Una feliz consecuencia del Mundial femenino
Se equivocaron aquellos que pretendían salvar a Rubiales con el argumento de que España se podía quedar sin albergar la máxima competición de selecciones
Algunos que pretendían salvar a Rubiales (hay gente pa tó como dijo el Gallo) me argumentaban con el riesgo de perder el Mundial de 2030. Uno hasta me metió en el paquete a Andreu Camps, el secretario eyectado después, al que ponía de hombre clave en la operación. Ya se ve que no era así. Y hasta me apetece pensar más bien que, como me comentó ayer Segurola, esta depuración que están provocando nuestras campeonas del mundo ha podido obrar favorablemente. Frente a la imagen de país de gorilas que sugirió Rubiales tras la final, la reacción colectiva posterior nos ha beneficiado. Y también el propio título de ellas. Solo Alemania y España tienen la Copa del Mundo en hombres y en mujeres.
Esta designación pone a España en un primer plano, provocará inversiones en infraestructuras, traerá visitantes y nos dejará estadios muy mejorados, algunos de nueva planta. El plan CVC se ve ahora bajo una nueva luz. Y debe mejorar lazos con dos países vecinos con los que, a qué ocultarlo, venimos conviviendo con cierto recelo. No hay como conocerse y compartir tarea. Este Mundial a tres (con un prólogo al otro lado del charco, homenaje debido al centenario del primero, celebrado en Uruguay) ya se proyectó para 2026, pero la elección recayó en Estados Unidos, Canadá y México. Curiosa decisión en tanto en cuanto coincidió con las proclamas de Donald Trump de separar a su país.
En fin, el Mundial vuelve a España. Compartido con otros cinco países, pero en un modelo que nos reserva el papel principal. Y a los de mi quinta y próximas la memoria se nos va hasta 1982, cuando lo organizamos. Entonces en solitario y ya asumiendo una ampliación, de 16 a 24 equipos. Así que repartir el peso no está mal.

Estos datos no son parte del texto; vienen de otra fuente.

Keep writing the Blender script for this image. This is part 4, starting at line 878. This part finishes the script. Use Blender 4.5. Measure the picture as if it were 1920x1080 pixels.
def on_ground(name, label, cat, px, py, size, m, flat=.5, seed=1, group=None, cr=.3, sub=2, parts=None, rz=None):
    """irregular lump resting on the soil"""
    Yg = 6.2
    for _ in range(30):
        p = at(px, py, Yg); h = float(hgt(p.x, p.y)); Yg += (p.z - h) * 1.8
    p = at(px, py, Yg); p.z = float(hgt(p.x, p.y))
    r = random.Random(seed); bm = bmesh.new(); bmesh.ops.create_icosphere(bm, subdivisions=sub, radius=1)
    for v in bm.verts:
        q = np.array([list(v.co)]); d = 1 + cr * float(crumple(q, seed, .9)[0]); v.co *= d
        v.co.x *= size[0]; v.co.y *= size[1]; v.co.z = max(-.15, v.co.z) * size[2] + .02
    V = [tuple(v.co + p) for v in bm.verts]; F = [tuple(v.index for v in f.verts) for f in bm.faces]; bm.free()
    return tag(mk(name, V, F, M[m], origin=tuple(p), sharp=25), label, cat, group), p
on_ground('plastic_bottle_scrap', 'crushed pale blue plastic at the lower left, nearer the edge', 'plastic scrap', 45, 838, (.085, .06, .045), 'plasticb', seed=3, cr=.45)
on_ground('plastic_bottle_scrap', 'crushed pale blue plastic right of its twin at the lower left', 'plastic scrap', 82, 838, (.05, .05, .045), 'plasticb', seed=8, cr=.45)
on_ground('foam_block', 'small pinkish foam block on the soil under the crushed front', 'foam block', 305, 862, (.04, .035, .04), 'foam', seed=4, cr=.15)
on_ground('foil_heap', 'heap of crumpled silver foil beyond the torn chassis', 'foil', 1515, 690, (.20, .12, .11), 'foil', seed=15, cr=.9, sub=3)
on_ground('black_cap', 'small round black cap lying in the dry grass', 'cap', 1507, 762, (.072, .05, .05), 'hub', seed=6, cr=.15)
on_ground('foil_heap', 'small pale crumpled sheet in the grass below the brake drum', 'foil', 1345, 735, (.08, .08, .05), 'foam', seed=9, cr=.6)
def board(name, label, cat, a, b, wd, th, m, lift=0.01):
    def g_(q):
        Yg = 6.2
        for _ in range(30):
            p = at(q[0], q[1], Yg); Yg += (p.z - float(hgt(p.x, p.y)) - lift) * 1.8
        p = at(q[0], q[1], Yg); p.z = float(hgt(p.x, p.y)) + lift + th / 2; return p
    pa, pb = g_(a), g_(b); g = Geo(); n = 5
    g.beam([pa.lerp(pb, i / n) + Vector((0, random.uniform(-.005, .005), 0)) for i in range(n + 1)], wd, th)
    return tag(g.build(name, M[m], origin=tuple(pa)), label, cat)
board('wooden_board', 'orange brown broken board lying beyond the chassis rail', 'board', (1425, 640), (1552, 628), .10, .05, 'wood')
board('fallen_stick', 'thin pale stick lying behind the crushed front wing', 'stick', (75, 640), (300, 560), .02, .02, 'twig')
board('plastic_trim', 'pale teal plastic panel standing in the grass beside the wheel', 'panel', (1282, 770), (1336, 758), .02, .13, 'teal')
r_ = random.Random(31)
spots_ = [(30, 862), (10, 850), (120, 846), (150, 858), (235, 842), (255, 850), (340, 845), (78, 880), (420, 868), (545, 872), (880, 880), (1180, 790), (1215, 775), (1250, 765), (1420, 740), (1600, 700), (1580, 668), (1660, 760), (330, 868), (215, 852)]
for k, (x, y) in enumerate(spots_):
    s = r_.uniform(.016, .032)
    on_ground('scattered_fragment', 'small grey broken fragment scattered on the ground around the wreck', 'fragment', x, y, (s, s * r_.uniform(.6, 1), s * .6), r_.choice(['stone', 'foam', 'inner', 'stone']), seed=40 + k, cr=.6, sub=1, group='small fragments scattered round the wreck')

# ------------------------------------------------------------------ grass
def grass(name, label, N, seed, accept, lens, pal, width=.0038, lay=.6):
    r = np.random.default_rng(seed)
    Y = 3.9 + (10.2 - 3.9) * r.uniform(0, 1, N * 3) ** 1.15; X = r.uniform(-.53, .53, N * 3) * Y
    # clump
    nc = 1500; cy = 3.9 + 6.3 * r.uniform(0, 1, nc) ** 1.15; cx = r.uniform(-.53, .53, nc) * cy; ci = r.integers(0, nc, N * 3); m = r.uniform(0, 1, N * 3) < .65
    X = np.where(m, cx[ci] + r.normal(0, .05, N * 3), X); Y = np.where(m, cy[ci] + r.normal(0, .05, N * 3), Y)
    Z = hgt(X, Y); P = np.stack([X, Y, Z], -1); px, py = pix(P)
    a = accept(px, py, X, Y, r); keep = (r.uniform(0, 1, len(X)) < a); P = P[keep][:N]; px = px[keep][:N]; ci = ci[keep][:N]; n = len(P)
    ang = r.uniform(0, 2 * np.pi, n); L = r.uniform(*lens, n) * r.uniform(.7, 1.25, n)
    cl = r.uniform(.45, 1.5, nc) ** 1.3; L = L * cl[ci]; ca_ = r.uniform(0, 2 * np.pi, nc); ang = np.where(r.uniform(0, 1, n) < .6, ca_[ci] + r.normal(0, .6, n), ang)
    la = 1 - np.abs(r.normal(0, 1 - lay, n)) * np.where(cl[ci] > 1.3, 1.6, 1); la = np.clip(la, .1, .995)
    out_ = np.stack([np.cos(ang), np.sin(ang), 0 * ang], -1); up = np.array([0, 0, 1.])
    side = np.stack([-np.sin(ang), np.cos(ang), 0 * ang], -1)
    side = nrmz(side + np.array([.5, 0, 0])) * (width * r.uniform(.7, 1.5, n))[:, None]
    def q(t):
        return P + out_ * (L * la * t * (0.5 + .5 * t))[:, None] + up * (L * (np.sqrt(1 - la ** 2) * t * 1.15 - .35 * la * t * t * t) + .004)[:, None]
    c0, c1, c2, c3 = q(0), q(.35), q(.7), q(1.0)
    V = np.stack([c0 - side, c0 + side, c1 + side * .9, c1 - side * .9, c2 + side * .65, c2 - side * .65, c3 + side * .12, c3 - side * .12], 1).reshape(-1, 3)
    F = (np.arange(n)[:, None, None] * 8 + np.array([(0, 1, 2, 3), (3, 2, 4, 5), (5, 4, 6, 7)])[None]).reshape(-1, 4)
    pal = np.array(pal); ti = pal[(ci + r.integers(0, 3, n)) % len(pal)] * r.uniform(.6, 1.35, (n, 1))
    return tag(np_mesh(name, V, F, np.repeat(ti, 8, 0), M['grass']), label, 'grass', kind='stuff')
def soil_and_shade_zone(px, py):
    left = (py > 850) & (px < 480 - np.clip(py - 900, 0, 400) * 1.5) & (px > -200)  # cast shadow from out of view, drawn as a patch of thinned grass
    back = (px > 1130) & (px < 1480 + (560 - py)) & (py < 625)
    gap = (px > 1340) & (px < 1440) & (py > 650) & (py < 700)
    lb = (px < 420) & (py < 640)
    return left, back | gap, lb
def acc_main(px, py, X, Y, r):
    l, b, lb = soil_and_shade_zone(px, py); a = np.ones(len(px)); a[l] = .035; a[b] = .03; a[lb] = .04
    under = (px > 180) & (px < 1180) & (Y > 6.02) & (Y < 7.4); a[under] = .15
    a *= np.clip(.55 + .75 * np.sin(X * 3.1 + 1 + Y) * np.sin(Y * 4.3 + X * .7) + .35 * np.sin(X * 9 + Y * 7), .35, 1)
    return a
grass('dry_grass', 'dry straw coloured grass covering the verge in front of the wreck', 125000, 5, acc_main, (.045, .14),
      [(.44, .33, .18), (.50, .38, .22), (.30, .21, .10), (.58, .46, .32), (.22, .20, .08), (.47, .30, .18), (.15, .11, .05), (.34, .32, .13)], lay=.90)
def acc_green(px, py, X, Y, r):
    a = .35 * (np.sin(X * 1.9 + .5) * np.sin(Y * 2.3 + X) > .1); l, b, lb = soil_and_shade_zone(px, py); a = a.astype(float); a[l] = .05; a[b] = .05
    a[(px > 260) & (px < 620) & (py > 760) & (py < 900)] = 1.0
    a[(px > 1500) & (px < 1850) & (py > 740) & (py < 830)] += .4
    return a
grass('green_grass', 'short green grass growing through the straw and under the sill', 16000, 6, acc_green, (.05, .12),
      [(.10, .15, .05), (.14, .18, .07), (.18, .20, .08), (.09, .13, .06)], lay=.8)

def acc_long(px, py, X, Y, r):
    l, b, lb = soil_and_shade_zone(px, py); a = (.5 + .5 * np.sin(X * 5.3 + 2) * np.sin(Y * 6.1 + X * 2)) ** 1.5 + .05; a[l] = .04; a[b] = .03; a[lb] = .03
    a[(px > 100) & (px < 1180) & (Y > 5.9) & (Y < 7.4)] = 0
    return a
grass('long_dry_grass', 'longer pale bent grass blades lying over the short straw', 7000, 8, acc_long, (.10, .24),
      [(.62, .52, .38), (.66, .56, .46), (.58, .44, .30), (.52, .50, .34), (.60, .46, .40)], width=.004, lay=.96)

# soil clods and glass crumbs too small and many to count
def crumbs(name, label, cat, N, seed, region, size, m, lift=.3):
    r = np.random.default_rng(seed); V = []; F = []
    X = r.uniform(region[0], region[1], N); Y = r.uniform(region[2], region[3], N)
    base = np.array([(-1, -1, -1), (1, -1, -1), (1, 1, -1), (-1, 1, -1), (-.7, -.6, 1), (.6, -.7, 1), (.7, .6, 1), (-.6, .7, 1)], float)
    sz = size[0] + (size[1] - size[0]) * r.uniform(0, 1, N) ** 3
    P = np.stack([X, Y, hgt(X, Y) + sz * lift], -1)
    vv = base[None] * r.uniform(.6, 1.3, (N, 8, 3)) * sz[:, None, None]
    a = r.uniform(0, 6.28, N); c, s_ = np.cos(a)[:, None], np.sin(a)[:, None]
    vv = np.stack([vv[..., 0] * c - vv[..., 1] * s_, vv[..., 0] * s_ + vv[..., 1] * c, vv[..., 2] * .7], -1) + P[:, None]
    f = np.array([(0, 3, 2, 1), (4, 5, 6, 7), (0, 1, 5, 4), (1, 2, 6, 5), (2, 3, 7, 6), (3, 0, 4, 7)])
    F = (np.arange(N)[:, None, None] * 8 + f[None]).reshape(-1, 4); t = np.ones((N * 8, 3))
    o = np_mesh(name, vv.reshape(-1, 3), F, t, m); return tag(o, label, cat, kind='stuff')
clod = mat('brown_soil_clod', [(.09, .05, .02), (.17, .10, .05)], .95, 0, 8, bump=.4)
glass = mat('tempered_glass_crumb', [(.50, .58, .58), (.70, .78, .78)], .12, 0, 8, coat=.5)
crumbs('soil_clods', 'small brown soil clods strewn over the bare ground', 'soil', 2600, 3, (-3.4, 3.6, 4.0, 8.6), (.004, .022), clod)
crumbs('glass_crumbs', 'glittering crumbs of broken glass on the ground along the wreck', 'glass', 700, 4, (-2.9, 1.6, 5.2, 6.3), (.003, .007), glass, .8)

¿Qué quedó de aquello? Digamos que no salió muy bien. Nuestra selección dio el cante, pasó de fase remolcada por los árbitros, no vamos a engañarnos a estas alturas, y en la segunda liguilla cayó sin apelación. Se jugó en 14 ciudades y 17 estadios que hubo que reformar en profundidad, con una promesa de ayuda pública que no se cumplió. Muchos clubes se entramparon más de lo que ya estaban, y en el futuro se entramparían aún más, disimulando nuevos derroches en esa deuda histórica del Estado. Así hasta un Plan de Saneamiento, ya cuando aparecieron nuevos contratos televisivos (Autonómicas y Canal +) que taparon agujeros, pero sólo eso.
Pero fue un buen Mundial, con muchas cosas que recordar. Sobre todo quedó Italia, campeona con su juego sabio y científico, y con los goles de la final celebrados de forma singular por Sandro Pertini, viejo luchador antifascista y a la sazón venerable anciano, cuyas efusiones hacían reír al Rey Juan Carlos, entonces en sus máximos de popularidad. Y también Brasil, con su fútbol samba en Sevilla jugado a un alegre ritmo que subrayaba una cometa bailarina. La Canarinha fue, a falta del nuestro, el equipo favorito de los españoles, que sufrimos su derrota en el viejo Sarriá precisamente ante los italianos como cosa propia.
Fue también el Mundial de la expulsión de Maradona, de la atrocidad impune de Schummacher sobre Battiston, del emir de Kuwait que quiso retirar a su equipo, de los 10 goles encajados por El Salvador y del sucio biscotto entre Alemania y Austria para dejar fuera a Argelia, algo que indignó a todo El Molinón.
Pero fue, insisto, un buen Mundial, que ganó el mejor, al menos a mi gusto. Y en los años posteriores vivimos un crecimiento turístico en nuestro país, sobre todo de italianos.